To further explain God’s transformative love, I feel called to share with you a recent encounter I had with God’s radical love in answer to a great tragedy that happened to my family with the hope my story gives to us all increased faith and hope. This encounter came upon me in a totally unexpected and mysterious way, something I never could have imagined. I think I had this experience both to increase my faith and so I could share it with all of you.
This last June, I went with Shalem, a pilgrim group based here in the United States, to the Monastery of the Incarnation outside the walls of Avila Spain where Teresa of Avila lived in the 16th century cloistered as a nun for many years in a tiny cell with a fireplace above, a desk below where she wrote about a life of simplicity, poverty, prayer and contemplation. She is known as a great mystic who lived in a very troubled time when there were constant wars between the Moslems and the Christians with awful atrocities.
We were taken to the chapel of the monastery by a young ponytailed guide, a recent graduate of Texas A & M, and shown an elaborate reredos at the front of the chapel ornamented with gold leaf which the guide enthused was typical Spanish as she had seen similar altar pieces in Honduras colonized by the Spanish.
Our guide asked us to look up to the back of the chapel, up on the second level behind screens and bars. She told us that we were standing on the spot where Teresa stood when she peered through the screen to the second floor and saw a vision of the Virgin Mary. The Virgin Mary appeared to Teresa on that spot. Her story made me think of my devout Catholic mother-in -law who had always felt close to the Virgin Mary and who had died forty-two years ago.
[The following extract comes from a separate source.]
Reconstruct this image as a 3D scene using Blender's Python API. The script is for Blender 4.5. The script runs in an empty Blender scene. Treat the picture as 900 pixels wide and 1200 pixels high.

Next, our guide suggested we each stand in the central spot and look up to see the place where the vision had taken place. When it was my turn, I stood in the spot and looked up, squinting to see through the screen and bars to the lights at the back of the second-floor space, perhaps another chapel. As I stood there peering to see, there to my total surprise stood a vision of my first husband Bob looking at me with his mother at his side, her only child whom she absolutely adored. My first husband Bob Jacks and the father of my children was killed tragically in a car crash, dying instantly, when he was in his fifties, leaving behind our two young children, eleven and fourteen bereft of their father and me a frightened and grieving young widow. He missed their entire growing-up, his grandchildren and so much of life, so it was to my total amazement that there they stood. My insides began to transform as I sensed their showering me with approval, acceptance and total love. I understood they were radiating love. I sensed they knew absolutely everything that had happened to me for the past forty years. I realized it was the unconditional knowing of the Holy Spirit. I felt them saying what a great job I had done since Bob had died with the children and that they were waiting to welcome me with joyful hearts, but not yet. They were thrilled with the children and grandchildren. I felt a great unexpected delight and warmth in experiencing their unconditional love, the divine fire of the Holy Spirit. My beloved second husband Al came up in my mind, the man I married seven and half years after Bob died and with whom I was happily married for over thirty years until he died three years ago. I was somewhat nervous what they would think but instead the thought came to me they had sent him to me, delighted I had had those years with him. I was experiencing unconditional, unselfish divine love, all knowing love. Total knowing, total acceptance, total presence with me. I was absolutely in awe of this divine love. How could this be? There is no rational explanation. It is the mystery of God’s healing, transforming and radical love. It was a mystical experience.
This kind of love is so amazing— it brought total joy in me, even in the face of all my years of struggle with my first husband and his mother--for my relationship with the two of them had sometimes been a challenge—but they understood, had compassion. Bob had told me love was eternal, and he was right. I can’t get over this total love and joy. This is radical transformative love.
This is the love that Holly was talking about that is eternal in the face of great tragedy. We don’t know how it will play out with all those stricken families in Texas, in New York and elsewhere, except our faith tells us that God’s radical unimaginable love, the fire that He brought to this earth, in God’s mysterious ways, will be there with them and for them forever. It is extremely painful, terrible, not understandable these tragedies—and yet God’s radical love is what remains.
I shared this story at lunch during the pilgrimage with a group of women Episcopal priests who told me I had blessed them with my sharing.
I wrote this story to my children, and my son Bob wrote back to me: “That’s beautiful, Mom. Thanks for sharing.” He then said he always said that his dad would be so pleased that Al was with us all those years since he could not be.
The Holy Spirit knows us far more than we know ourselves, is so immense that it is hard for us to take-in.
This is the love that is here now for us all, this is the fire that Christ came to bring to the earth and for which he died, and it is radical.
We all fervently pray that all grieving families in Texas, in New York City and elsewhere, and all of us here in this chapel, will experience the amazing healing love of God in God’s own way and time.
As the Gospel of John states: “The light shines in the darkness, and darkness has not overcome it.”
A recent quote from the Bishop in DC: “Some days we’d be made of stone if we didn’t feel discouraged and deeply saddened by what we see around us. But remember that hope isn’t something we need to conjure on our own. It is grace that God gives, allowing us to face evil and death, and still believe that life-affirming Spirit is always at work within us and around us to bring about good. Dare to believe that seeds of new possibilities, invisible to us now, have already been planted in the soil of our lives, and they are slowly taking root. New life will emerge from the ashes of what is lost.”
We are called by God to have faith, to seek and to recognize the love of God at work in our lives.